Mediaeval education, after all, was narrowly technical. It prepared for but one profession, and one type of service. There was little that was liberal, cultural, or humanitarian about it. It prepared for the world to come, not for the world men live in here. The new education developed in Italy aimed to prepare directly for life in the world here, and for useful and enjoyable life at that. Combining with the new humanistic (cultural) studies the best ideals and practices of the old chivalric education— physical training, manners and courtesy, reverence—the Italian pioneers devised a scheme of education, below that of the universities, which they claimed prepared youths not only for an intellectual appreciation of the great and wonderful past of which they were descendants, but also for intelligent service in the two great non-church occupations of Italy in the fifteenth century—public service for the City-State, and commerce and a business life. This new type of education spread to other lands, and a new type of secondary-school training, actuated by a new and a modern purpose, thus came out of the revival of learning in Italy.
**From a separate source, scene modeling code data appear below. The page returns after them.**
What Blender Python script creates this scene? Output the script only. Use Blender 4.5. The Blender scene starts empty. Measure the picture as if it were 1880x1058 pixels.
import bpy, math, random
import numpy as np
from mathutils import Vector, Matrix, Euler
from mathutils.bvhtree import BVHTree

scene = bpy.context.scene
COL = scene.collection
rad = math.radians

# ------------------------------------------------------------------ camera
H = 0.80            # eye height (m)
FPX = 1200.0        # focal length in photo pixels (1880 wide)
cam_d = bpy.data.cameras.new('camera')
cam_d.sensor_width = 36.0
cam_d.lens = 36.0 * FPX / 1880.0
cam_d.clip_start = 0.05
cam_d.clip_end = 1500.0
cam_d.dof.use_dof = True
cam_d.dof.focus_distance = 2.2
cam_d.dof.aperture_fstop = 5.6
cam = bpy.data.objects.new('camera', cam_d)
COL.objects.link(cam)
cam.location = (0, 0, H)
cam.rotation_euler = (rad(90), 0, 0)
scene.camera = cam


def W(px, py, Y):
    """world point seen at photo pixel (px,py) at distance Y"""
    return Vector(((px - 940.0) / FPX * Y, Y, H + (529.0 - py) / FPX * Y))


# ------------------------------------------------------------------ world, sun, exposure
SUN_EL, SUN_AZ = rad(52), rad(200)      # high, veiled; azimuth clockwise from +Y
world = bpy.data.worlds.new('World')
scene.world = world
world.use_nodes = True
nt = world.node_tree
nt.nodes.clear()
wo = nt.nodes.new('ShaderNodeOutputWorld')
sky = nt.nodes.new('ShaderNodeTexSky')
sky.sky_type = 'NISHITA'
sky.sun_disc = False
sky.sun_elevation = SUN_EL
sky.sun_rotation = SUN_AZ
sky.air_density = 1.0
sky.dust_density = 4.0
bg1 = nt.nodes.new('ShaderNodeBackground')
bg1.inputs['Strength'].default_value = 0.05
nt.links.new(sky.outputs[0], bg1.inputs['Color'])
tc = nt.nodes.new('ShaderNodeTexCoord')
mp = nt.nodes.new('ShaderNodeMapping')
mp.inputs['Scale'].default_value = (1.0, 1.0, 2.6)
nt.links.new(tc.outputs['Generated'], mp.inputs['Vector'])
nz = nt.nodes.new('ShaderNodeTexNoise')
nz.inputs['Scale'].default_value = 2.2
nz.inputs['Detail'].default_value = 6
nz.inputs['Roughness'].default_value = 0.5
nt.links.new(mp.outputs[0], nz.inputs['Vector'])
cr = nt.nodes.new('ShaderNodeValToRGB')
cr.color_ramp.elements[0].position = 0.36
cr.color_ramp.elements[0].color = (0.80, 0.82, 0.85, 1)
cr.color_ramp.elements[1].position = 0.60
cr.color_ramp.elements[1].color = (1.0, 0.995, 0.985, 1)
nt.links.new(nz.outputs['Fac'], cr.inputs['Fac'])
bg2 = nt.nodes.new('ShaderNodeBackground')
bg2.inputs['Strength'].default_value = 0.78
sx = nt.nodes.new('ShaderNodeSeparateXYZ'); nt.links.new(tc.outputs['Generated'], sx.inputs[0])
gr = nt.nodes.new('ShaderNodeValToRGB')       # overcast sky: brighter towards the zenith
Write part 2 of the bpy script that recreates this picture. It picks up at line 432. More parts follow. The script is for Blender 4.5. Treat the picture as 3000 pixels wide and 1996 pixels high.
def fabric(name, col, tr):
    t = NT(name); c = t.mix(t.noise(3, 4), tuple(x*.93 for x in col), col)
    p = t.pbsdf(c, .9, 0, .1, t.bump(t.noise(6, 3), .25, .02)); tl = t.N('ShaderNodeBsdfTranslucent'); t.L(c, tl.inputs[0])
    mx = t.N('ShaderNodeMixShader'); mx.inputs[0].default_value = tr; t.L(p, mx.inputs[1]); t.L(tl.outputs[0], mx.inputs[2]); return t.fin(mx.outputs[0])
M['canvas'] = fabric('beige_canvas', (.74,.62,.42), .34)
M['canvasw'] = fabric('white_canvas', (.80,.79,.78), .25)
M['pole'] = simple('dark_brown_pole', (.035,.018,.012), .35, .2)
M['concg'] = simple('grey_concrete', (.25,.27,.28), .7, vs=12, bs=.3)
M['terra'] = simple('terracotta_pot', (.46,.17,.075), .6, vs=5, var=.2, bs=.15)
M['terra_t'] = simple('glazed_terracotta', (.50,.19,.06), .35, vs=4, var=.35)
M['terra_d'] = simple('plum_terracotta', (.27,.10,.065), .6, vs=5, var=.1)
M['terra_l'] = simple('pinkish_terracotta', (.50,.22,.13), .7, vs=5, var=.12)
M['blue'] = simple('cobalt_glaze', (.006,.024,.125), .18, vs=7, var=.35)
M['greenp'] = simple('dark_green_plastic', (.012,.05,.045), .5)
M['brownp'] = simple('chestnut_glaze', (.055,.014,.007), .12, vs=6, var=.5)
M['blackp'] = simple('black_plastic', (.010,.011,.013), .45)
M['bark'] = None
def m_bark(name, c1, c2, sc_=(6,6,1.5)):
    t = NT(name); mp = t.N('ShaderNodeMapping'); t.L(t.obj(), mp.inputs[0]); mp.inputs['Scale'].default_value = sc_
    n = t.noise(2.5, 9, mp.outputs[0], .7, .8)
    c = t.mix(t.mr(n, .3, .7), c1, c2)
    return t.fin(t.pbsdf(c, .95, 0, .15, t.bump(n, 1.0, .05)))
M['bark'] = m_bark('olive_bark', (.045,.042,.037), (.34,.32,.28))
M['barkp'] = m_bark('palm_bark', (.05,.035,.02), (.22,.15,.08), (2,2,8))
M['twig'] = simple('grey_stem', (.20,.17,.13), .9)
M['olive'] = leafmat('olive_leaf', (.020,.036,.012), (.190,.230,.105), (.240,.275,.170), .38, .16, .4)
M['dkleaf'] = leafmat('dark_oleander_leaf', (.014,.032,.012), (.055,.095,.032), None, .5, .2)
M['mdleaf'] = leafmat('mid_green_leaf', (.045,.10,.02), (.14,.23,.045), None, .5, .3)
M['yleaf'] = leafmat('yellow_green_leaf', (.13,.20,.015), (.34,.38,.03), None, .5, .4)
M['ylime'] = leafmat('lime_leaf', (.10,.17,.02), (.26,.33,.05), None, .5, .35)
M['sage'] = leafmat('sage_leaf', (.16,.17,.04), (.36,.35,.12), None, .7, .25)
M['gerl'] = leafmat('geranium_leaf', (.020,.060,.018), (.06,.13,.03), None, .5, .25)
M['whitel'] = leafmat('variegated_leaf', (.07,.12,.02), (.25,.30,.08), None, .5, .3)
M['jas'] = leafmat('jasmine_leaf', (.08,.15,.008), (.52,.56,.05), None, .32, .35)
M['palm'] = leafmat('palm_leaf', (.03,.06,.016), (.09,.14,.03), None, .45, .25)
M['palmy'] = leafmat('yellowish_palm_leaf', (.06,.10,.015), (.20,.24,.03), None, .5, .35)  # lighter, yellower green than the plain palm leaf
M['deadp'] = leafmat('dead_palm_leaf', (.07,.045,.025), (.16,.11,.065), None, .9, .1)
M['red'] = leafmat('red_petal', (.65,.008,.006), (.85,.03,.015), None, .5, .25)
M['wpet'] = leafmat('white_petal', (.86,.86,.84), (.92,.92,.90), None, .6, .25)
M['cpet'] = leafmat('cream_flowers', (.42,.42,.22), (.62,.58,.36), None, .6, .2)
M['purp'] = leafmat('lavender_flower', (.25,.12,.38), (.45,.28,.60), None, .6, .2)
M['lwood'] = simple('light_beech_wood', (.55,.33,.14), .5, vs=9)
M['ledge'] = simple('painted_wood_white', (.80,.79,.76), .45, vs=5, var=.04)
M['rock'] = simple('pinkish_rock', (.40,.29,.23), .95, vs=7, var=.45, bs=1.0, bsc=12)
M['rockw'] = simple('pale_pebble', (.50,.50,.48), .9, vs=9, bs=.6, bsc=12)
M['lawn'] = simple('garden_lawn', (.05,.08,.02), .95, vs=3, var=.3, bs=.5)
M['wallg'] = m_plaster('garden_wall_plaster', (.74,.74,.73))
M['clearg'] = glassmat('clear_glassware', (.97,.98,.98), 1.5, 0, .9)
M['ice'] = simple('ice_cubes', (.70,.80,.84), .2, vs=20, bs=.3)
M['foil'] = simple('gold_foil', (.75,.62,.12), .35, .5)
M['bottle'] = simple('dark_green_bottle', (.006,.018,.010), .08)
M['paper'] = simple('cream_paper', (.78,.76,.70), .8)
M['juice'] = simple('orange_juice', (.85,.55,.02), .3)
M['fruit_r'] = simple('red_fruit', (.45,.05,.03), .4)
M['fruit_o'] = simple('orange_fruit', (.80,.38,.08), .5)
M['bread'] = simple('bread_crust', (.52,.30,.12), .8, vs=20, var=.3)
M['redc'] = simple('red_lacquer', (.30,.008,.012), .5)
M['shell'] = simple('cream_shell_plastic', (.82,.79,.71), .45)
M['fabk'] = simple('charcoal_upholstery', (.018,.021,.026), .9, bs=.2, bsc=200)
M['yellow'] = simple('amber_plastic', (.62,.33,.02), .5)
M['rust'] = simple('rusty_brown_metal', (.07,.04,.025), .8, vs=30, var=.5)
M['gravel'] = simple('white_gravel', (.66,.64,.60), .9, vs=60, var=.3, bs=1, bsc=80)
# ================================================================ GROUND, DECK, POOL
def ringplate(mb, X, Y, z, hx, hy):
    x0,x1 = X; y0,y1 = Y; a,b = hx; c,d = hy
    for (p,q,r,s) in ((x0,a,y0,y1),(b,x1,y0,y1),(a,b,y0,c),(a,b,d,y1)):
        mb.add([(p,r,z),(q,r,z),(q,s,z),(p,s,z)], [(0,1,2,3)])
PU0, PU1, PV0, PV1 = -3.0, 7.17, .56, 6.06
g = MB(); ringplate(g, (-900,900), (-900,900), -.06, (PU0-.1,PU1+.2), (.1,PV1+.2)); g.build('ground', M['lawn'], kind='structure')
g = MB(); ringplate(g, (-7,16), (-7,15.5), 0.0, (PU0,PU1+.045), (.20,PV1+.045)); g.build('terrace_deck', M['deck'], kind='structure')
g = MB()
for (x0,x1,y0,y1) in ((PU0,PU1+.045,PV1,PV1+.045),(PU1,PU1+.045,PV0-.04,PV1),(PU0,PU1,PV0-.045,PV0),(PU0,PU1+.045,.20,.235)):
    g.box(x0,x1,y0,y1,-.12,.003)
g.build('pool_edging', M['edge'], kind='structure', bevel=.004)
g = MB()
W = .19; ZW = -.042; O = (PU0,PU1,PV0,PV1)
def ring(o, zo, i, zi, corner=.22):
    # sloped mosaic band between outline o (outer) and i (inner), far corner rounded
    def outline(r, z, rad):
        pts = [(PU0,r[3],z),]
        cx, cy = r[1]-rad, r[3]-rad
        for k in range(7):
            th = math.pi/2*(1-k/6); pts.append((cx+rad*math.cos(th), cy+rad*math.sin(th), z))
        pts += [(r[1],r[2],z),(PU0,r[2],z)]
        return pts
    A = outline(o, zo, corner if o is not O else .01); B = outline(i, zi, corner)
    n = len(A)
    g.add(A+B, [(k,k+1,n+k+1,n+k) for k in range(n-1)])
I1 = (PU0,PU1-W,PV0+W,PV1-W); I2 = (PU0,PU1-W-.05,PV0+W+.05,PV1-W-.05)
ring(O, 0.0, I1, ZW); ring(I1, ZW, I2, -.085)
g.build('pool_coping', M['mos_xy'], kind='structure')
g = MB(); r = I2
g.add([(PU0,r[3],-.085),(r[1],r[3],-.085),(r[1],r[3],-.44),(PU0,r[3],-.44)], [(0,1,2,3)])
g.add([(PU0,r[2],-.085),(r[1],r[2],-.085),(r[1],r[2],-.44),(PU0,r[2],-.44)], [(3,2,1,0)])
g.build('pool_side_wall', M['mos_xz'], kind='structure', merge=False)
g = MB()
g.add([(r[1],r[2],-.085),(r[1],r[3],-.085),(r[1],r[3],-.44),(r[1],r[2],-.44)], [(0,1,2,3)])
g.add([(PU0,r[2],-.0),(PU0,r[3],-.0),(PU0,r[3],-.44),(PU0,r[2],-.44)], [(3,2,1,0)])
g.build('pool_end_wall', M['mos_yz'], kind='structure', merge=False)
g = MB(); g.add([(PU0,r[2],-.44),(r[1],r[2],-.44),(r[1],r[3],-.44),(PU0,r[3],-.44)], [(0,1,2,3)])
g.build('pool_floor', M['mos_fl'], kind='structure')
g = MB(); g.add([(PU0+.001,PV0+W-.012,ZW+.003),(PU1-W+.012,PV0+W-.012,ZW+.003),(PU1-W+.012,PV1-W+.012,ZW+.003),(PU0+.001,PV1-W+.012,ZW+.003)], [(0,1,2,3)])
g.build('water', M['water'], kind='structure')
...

THE MOVEMENT IN ITALY PATRIOTIC. The inspiration for the revival of learning in Italy did not originate with the universities. Even the new chairs when established in the universities were regarded as inferior, and, in true university fashion, the occupants were tolerated by the other professors rather than approved of by them. Some of the universities— Pavia and Bologna, in particular—had practically nothing to do with the new movement. [1] Even in the rich and learned city of Florence, the head and front of the revival movement, the church scholars and many university men took little or no part in the restoration of the old studies. The learned archbishop, Saint Antoninus, who presided over the cathedral at Florence during the brightest days of that city's history, pursued his mediaeval scholastic instruction undisturbed, and even wrote a Summa Theologica of his own.

[Illustration: FIG. 76. SAINT ANTONINUS AND HIS SCHOLARS
Saint Antoninus (1380-1459) was the learned and pious Archbishop of
Florence from 1446 until his death. The picture of him giving instruction
is from the Venice (1503) edition of his Summa Theologica.]

The revival movement, on the contrary, was directed in its beginnings by a small group of patriotic Italians possessed of a modern spirit, and was financed by intelligent and patriotic merchants, bankers, and princes. Surrounded on all sides by monuments and remains testifying to Roman greatness, and with Roman speech in constant use by the scholars of the Church, the revival of Latin literature meant more to Italian scholars than to those of any other country. It seemed to them still possible to revive Roman life and make Roman speech once more the language of the learned world. The revival of Latin literature, too, meant much more to them than the revival of Greek. The chief value of the latter was to open up a still greater past, and through this to illuminate Roman life and literature. After about 1500 the enthusiasm for Greek rapidly died out in Italy, and the further interpretation of Greek life and thought was left to the northern nations.